Originally posted by ErEhWoN
Yeah, even if their ballistic anti-ship missles have in flight terminal guidance maneuverability , its kinda herd to beat the speed of light!


It's kind've hard to focus a laser beam weapon at an incoming, highly-maneuverable and very fast anti-ship missile while hoping the tiny beam will somehow cause the heat-protected missile casing to fail and explode... let alone multiple incoming missiles...

I still fail to see what is so great about this waste of money. The Soviets had superior technology in the 60s that was battle-proven.


And you know these things, how?


I use this thing called the internet.

Russia "had laser cannons before US" (RIA Novosti)

Almaz-Antey HEL DEW (1970s-80s)


Almaz-Antey HEL DEW test


Almaz-Antey HEL DEW Mobile Combat System


Soviet Surface to Satalite Laser (1980s/FAS)


Depiction of a Soviet ground laser system in the field in Afghanistan


Almaz/Beriev A-60 High Energy Laser Directed Energy Weapon Testbed (First flight 1981)


New Russian anti missile laser being displayed abroad (2008/RT)

Is this good or should I get into technical details and not just pretty images?


Really? If true, the russians would still have the technology, right? Why or how did they lose it?

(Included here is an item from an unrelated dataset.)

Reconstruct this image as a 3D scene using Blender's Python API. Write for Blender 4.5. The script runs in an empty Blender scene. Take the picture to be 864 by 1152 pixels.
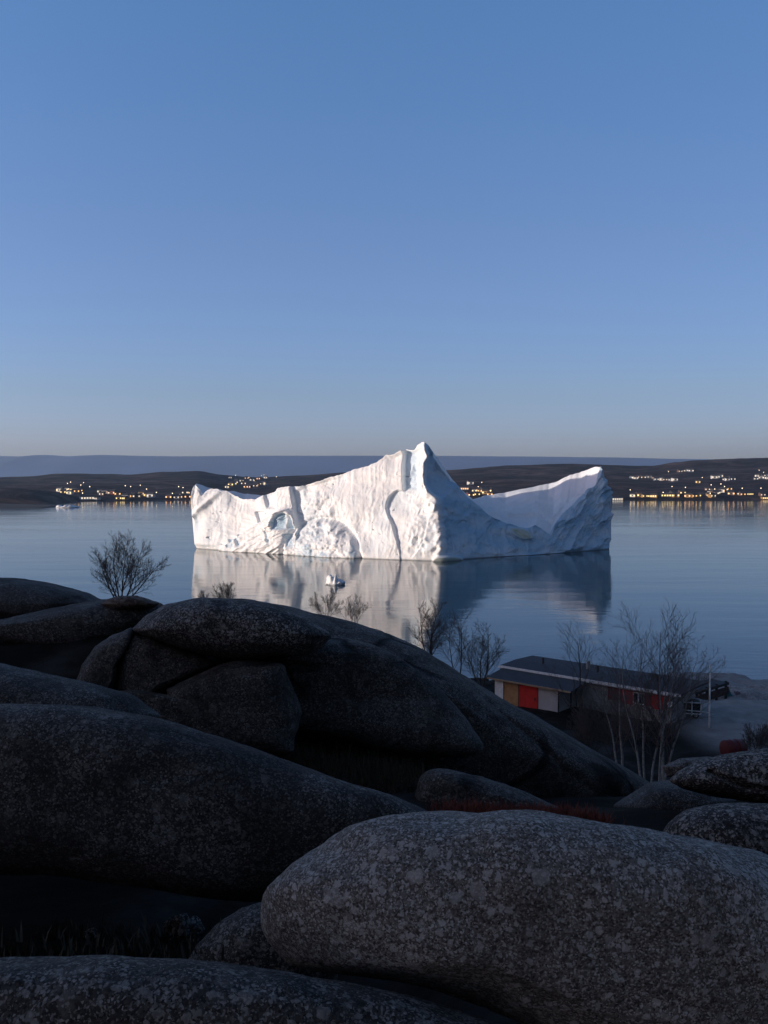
import bpy, math, random
import numpy as np
from math import radians, sin, cos, pi, atan2, hypot

S = bpy.context.scene
COL = S.collection
R = math.radians

# ------------------------------------------------------------------ camera
CAM = np.array((0.0, 0.0, 30.0))
PITCH = math.atan(40 / 1000.0)
cam_d = bpy.data.cameras.new('camera'); cam = bpy.data.objects.new('camera', cam_d); COL.objects.link(cam)
cam_d.sensor_fit = 'VERTICAL'; cam_d.sensor_height = 36.0; cam_d.lens = 31.25
cam_d.clip_start = 0.05; cam_d.clip_end = 60000
cam.location = tuple(CAM); cam.rotation_euler = (R(90) - PITCH, 0, 0)
S.camera = cam

# ------------------------------------------------------------------ light, sky, exposure
SUN_EL, SUN_AZ = R(6.5), atan2(-0.96, -0.30)          # azimuth from +Y towards +X
world = bpy.data.worlds.new('World'); S.world = world; world.use_nodes = True
wn, wl = world.node_tree.nodes, world.node_tree.links
bg = wn['Background']; bg.inputs['Strength'].default_value = 0.15
sky = wn.new('ShaderNodeTexSky'); sky.sky_type = 'NISHITA'; sky.sun_disc = False
sky.sun_elevation = SUN_EL; sky.sun_rotation = SUN_AZ
sky.air_density = 1.0; sky.dust_density = 0.6; sky.ozone_density = 3.0; sky.altitude = 30
wtc = wn.new('ShaderNodeTexCoord'); wsp = wn.new('ShaderNodeSeparateXYZ'); wl.new(wtc.outputs['Generated'], wsp.inputs[0])
wr = wn.new('ShaderNodeValToRGB'); wl.new(wsp.outputs[2], wr.inputs[0])
for k_, (p_, c_) in enumerate(((0.0, (.50, .52, .92)), (.04, (.52, .50, .86)), (.09, (.53, .475, .66)), (.25, (.62, .535, .66)), (.46, (.62, .66, .78)), (1.0, (.62, .66, .80)))):
    if k_ > 1: wr.color_ramp.elements.new(p_)
    wr.color_ramp.elements[k_].position = p_; wr.color_ramp.elements[k_].color = c_ + (1,)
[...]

The Russians have developed advanced laser systems and in true Russian efficiency they still use them in an operational capacity. The Russians aren't stupid, they know that you need a rediculous amount of research, advanced techonlogy, and practical data to use massive laser systems so Russia now uses what they have already developed in operational limits, meaning lasers are not a big focus in the Russian military (compared to their advanced missile technology).

In truth, most of modern Russian laser weapon tech appears to be privatized and sold to corporations, ie the Manta for transport aircraft defense. I would not be surprised if this is where the US got most of its laser weapons technology.